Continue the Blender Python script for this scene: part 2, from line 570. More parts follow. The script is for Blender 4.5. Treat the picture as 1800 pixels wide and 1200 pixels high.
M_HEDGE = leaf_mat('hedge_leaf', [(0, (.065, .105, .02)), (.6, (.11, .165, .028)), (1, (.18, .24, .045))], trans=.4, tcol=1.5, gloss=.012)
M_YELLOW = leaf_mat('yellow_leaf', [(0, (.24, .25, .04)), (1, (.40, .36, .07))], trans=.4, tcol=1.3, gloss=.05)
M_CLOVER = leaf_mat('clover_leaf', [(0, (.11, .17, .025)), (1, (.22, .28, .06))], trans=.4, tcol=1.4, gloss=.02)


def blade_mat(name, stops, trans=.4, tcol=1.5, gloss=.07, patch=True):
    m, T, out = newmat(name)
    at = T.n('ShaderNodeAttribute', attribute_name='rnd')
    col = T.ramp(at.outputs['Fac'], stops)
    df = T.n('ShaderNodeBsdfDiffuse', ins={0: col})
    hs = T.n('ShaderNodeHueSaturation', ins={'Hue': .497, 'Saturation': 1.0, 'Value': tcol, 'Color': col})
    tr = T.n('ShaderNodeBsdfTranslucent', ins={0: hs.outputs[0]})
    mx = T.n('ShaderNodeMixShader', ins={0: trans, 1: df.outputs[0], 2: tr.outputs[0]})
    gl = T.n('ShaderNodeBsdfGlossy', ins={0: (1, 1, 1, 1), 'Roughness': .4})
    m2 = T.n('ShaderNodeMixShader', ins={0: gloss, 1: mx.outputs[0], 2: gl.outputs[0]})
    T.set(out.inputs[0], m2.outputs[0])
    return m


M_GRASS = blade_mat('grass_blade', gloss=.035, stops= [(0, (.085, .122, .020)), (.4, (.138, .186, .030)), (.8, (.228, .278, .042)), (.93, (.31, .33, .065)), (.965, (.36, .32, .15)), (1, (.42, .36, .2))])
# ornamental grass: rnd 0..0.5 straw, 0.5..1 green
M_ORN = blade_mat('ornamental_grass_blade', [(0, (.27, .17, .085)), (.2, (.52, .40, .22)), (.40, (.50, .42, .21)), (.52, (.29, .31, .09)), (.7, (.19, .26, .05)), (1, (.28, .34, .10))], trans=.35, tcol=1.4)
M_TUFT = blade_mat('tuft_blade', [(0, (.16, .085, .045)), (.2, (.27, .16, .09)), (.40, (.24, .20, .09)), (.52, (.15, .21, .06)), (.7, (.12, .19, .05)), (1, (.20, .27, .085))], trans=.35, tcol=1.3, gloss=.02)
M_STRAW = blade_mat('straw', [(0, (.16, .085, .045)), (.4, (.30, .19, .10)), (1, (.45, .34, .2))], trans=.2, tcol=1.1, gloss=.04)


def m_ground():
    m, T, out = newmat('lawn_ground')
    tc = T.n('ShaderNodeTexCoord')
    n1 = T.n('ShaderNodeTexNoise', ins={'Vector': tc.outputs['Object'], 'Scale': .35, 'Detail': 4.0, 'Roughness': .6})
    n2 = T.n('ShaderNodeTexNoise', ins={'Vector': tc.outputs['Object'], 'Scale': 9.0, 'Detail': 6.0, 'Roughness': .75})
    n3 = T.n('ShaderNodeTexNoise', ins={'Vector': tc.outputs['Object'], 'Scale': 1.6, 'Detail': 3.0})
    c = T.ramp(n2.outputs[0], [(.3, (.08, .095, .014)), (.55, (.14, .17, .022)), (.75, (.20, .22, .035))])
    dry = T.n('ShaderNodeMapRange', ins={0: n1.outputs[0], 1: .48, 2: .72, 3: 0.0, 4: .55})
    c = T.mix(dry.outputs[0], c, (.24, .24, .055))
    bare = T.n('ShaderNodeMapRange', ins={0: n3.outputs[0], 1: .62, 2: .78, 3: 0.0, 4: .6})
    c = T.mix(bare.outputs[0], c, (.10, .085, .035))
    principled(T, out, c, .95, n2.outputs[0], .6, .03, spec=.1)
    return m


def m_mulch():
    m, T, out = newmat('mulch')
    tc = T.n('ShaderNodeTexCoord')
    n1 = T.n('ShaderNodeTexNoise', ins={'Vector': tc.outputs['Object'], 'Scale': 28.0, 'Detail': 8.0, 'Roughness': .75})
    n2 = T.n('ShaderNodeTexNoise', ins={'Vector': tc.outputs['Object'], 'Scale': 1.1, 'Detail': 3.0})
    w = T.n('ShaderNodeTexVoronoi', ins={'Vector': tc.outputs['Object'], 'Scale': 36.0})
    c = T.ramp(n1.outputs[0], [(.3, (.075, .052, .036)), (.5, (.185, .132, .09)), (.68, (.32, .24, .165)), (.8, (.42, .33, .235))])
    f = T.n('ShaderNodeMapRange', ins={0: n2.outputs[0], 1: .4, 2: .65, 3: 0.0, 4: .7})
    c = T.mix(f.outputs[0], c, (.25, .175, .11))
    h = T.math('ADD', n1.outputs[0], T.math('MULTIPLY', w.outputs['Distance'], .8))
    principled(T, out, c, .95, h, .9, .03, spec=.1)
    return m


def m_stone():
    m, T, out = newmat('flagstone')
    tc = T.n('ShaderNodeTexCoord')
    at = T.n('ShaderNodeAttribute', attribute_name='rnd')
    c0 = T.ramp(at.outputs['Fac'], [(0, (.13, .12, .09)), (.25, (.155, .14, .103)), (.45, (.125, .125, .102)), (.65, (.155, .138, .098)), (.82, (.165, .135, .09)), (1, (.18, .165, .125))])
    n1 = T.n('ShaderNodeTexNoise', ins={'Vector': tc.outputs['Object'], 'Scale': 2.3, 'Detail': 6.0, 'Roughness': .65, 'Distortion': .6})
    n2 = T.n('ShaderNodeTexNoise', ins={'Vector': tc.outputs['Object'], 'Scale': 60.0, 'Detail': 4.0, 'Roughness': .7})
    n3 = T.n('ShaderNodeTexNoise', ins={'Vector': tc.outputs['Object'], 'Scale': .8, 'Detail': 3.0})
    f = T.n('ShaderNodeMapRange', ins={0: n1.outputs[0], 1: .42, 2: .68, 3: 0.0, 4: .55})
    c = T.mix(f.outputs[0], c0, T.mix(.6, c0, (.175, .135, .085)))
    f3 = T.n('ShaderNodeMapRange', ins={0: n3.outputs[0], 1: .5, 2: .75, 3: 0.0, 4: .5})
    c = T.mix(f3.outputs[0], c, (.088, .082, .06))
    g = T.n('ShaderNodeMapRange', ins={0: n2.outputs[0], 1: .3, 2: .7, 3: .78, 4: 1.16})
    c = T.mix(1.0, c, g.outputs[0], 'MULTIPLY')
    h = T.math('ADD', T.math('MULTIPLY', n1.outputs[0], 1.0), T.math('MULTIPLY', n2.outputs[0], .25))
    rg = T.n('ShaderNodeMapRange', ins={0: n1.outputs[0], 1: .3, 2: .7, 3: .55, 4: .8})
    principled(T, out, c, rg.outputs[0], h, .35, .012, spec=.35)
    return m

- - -

Reprint the data above from the opening line to the line holding "trans=.4, tcol=1.4, gloss=.02)", inclusive, and nothing else.

> _RESPONSE TO THE TASK_
Continue the Blender Python script for this scene: part 2, from line 570. More parts follow. The script is for Blender 4.5. Treat the picture as 1800 pixels wide and 1200 pixels high.
M_HEDGE = leaf_mat('hedge_leaf', [(0, (.065, .105, .02)), (.6, (.11, .165, .028)), (1, (.18, .24, .045))], trans=.4, tcol=1.5, gloss=.012)
M_YELLOW = leaf_mat('yellow_leaf', [(0, (.24, .25, .04)), (1, (.40, .36, .07))], trans=.4, tcol=1.3, gloss=.05)
M_CLOVER = leaf_mat('clover_leaf', [(0, (.11, .17, .025)), (1, (.22, .28, .06))], trans=.4, tcol=1.4, gloss=.02)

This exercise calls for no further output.